■ **What is asked**: Give an exact transcription of every line, dropping the images.

■ **Recorded information**:

::::

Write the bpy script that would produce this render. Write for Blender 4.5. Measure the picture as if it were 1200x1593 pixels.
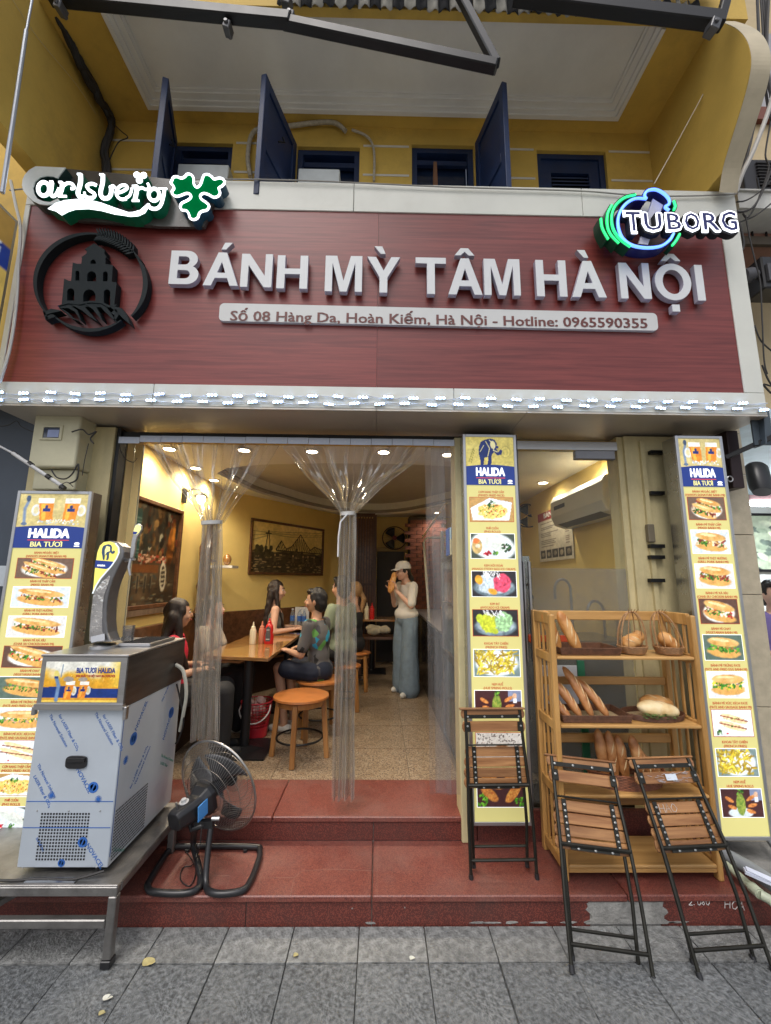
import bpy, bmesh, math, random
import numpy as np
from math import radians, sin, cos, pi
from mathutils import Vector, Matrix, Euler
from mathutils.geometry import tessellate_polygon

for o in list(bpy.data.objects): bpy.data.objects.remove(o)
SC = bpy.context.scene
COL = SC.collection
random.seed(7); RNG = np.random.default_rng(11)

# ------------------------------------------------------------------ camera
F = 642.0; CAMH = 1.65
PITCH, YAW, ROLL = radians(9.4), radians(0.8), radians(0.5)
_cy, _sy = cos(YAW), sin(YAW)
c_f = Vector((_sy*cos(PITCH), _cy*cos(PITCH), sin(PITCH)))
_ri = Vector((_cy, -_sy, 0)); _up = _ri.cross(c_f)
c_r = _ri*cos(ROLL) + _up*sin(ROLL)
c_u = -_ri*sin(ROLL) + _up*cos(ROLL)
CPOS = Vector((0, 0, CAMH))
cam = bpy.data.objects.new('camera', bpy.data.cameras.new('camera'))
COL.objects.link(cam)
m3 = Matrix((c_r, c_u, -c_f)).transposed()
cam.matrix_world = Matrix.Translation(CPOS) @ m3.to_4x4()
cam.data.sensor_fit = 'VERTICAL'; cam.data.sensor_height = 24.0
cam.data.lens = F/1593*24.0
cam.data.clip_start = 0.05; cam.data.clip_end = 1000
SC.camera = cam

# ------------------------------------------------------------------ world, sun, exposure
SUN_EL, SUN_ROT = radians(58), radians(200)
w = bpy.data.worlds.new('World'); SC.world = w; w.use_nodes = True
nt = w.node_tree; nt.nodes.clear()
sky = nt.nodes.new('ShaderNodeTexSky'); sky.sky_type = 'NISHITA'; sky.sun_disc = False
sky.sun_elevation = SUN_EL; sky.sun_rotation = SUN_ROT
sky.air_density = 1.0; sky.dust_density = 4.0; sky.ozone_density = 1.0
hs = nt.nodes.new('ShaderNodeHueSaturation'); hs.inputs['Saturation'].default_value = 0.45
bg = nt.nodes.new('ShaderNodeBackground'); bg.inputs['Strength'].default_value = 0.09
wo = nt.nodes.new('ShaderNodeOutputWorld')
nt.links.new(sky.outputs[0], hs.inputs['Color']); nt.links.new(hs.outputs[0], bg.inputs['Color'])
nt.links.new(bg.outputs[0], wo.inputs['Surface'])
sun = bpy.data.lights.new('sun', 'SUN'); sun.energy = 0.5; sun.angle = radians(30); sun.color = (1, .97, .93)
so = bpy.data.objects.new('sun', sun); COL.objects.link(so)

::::

■ **Solution below**:
Write the bpy script that would produce this render. Write for Blender 4.5. Measure the picture as if it were 1200x1593 pixels.
import bpy, bmesh, math, random
import numpy as np
from math import radians, sin, cos, pi
from mathutils import Vector, Matrix, Euler
from mathutils.geometry import tessellate_polygon

for o in list(bpy.data.objects): bpy.data.objects.remove(o)
SC = bpy.context.scene
COL = SC.collection
random.seed(7); RNG = np.random.default_rng(11)

# ------------------------------------------------------------------ camera
F = 642.0; CAMH = 1.65
PITCH, YAW, ROLL = radians(9.4), radians(0.8), radians(0.5)
_cy, _sy = cos(YAW), sin(YAW)
c_f = Vector((_sy*cos(PITCH), _cy*cos(PITCH), sin(PITCH)))
_ri = Vector((_cy, -_sy, 0)); _up = _ri.cross(c_f)
c_r = _ri*cos(ROLL) + _up*sin(ROLL)
c_u = -_ri*sin(ROLL) + _up*cos(ROLL)
CPOS = Vector((0, 0, CAMH))
cam = bpy.data.objects.new('camera', bpy.data.cameras.new('camera'))
COL.objects.link(cam)
m3 = Matrix((c_r, c_u, -c_f)).transposed()
cam.matrix_world = Matrix.Translation(CPOS) @ m3.to_4x4()
cam.data.sensor_fit = 'VERTICAL'; cam.data.sensor_height = 24.0
cam.data.lens = F/1593*24.0
cam.data.clip_start = 0.05; cam.data.clip_end = 1000
SC.camera = cam

# ------------------------------------------------------------------ world, sun, exposure
SUN_EL, SUN_ROT = radians(58), radians(200)
w = bpy.data.worlds.new('World'); SC.world = w; w.use_nodes = True
nt = w.node_tree; nt.nodes.clear()
sky = nt.nodes.new('ShaderNodeTexSky'); sky.sky_type = 'NISHITA'; sky.sun_disc = False
sky.sun_elevation = SUN_EL; sky.sun_rotation = SUN_ROT
sky.air_density = 1.0; sky.dust_density = 4.0; sky.ozone_density = 1.0
hs = nt.nodes.new('ShaderNodeHueSaturation'); hs.inputs['Saturation'].default_value = 0.45
bg = nt.nodes.new('ShaderNodeBackground'); bg.inputs['Strength'].default_value = 0.09
wo = nt.nodes.new('ShaderNodeOutputWorld')
nt.links.new(sky.outputs[0], hs.inputs['Color']); nt.links.new(hs.outputs[0], bg.inputs['Color'])
nt.links.new(bg.outputs[0], wo.inputs['Surface'])
sun = bpy.data.lights.new('sun', 'SUN'); sun.energy = 0.5; sun.angle = radians(30); sun.color = (1, .97, .93)
so = bpy.data.objects.new('sun', sun); COL.objects.link(so)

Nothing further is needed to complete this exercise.